From Joanne Mariner at Findlaw:
" A landmark trial is scheduled to begin this week, in which a senior government official is accused of responsibility for vicious acts of torture committed in the name of fighting terrorism.
Alas, the defendant is not one of the many Bush Administration officials who so richly deserve their moment in the dock. But the trial does mark the first application of a federal law criminalizing extraterritorial acts of torture--a law that could someday be used to prosecute "war on terror" abuses.
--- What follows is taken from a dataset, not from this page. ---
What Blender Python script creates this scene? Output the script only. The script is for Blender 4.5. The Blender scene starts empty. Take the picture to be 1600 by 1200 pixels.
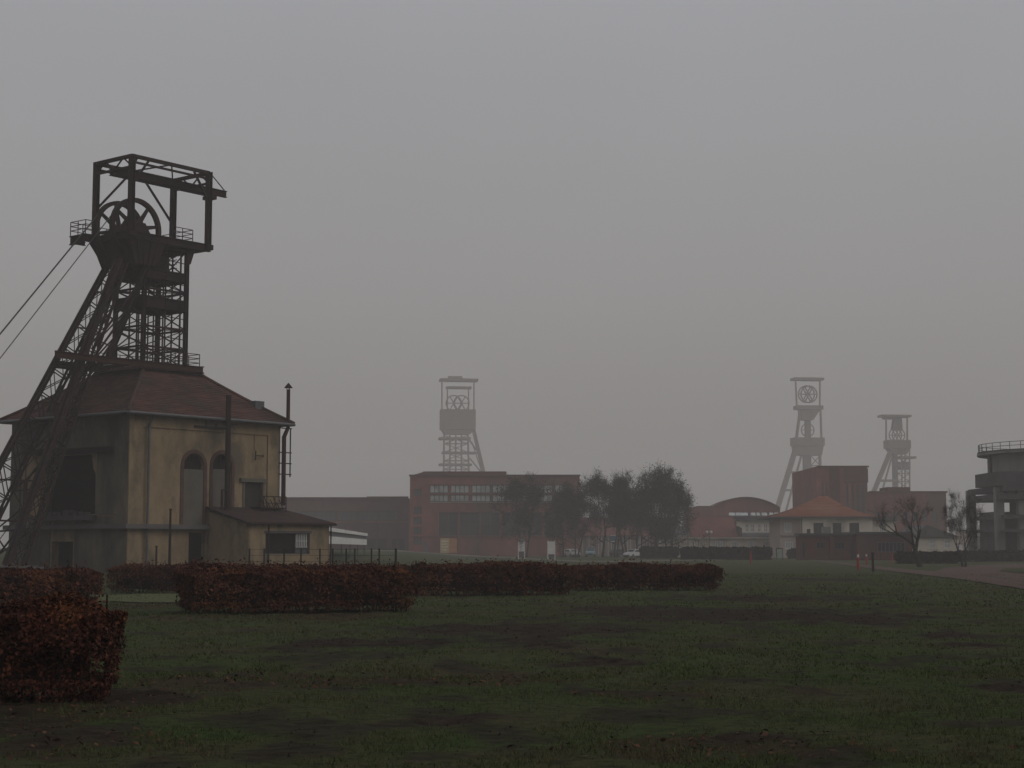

Passport Fraud and Torture
The defendant in this case, Charles "Chuckie" Taylor, Jr., is the Boston-born son of former Liberian President Charles Taylor, himself facing trial before an international court in The Hague. An American citizen, Chuckie Taylor was taken into U.S. custody in March 2006, when he attempted to enter the United States at Miami airport. He arrived in Miami the day after his father was handed over to the UN-backed Special Court for Sierra Leone on charges of orchestrating violence in Sierra Leone's bloody civil war.
Chuckie Taylor was initially charged with passport fraud, for lying about his father's identity on his passport application. Later in the year, after pressure from human rights groups, he was indicted on charges of torture, conspiracy to torture, and using a firearm during the commission of a violent crime. Subsequent indictments included an added count of conspiracy to use a firearm during a crime of violence...
The Taylor prosecution is important and encouraging. Yet one cannot help but wonder whether torture is only considered deplorable when carried out by African warlords and their thuggish offspring. Were the Justice Department to announce a case involving U.S. counterterrorism abuses, the values expressed in the Extraterritorial Torture Statute would seem more secure."